Grande Commode: Really just a normal sized dresser, but it was much bigger than the first one. We had to take the metro to the 2eme district, but we went during rush hour, and we also brought the cart. Probably the worst metro experience to date since it was packed like sardines. We finally arrive at the house and the woman is actually packing up and moving all her things, everything must go. The commode isn’t in best condition paint wise, but it works, and it is solid wood (as opposed to particle board like in IKEA products). She also threw in a free mirror and lamp, and well why not take them, it’s something we wanted anyways. But because the commode is solid wood, it is substantially heavy. Issue two is that we are planning to meet some friends at a bar nearby and we don’t have the time to go home with the commode and then come all the way back. The bar is only about ten minutes away, so off to the bar we go, trudging with our commode in tow on our relatively tiny cart.


Carting our commode through the busy streets of Paris

After a while and walking in circles because most of the bars are actually full, we find one place and set the commode down, facing it towards the building.
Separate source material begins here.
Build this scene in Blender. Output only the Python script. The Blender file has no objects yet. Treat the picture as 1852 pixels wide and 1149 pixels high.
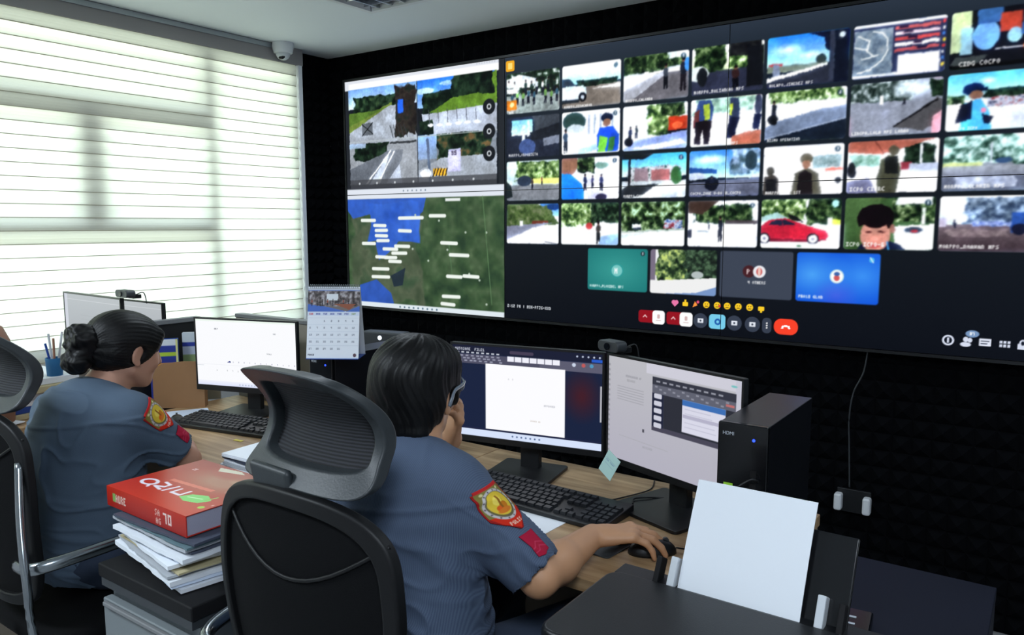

I’m extremely worried about losing my commode or someone running off with it. But again, it’s heavy, it would require a plan of action and someone actively wanting it, not just stealing it for the heck of stealing it.


Our commode and our cart on the bus. We had to plead with the bus driver a little to let us keep the cart with us.

In the end it actually works out better. It is later in the night when we leave, which means less traffic and less people on the transit systems. Plus our other roommate, Jean, joined us at the bar so we had a third helper to assist in pushing the commode across Paris. It’s a 10 minute walk to the bus, a 15 minute ride on the bus, and another 10 minute walk back to the flat.

Just when we thought out adventure was almost over, we then realized that the commode would not fit into the elevator. That’s okay, we can adapt. We took out all the drawers, stuck them in the elevator and I went up to the 4th floors as I watched them start to carry the shell of the commode upstairs (thanks boys!).

EN FIN! At last! This long half day journey with the commode was finished! It was here, in the apartment! Last step was to actually get it through the hallway, through the bathroom (to get to our room you have to go through the bathroom, but there is only a shower and sink there, the toilet is separate), and put all the drawers back in. The commode only barely fit through the hallway. There was only a couple of millimeters worth of leeway. Catastrophe avoided!

Everything fits really well and I have to admit, my first two experiences with Le Bon Coin have been pretty good! For the two commodes (and free lamp and mirror) I paid a total of 17 Euros! Not bad if I do say so myself. Buying these new could have cost us something like 100 Euros, even at IKEA prices. It was a little bit of hard work picking up and transporting our furniture, but we have the time and the ability, and it was worth it in the end. I would recommend if you are buying anything furniture related to bring a friend to help you. Check out leboncoin.fr for your next purchase and remember, reuse is the 2nd step in conserving the earth’s resources. Reduce, Reuse, Recycle.
Happy Hunting!


Our motto while bringing the commode home, nothing can stop us!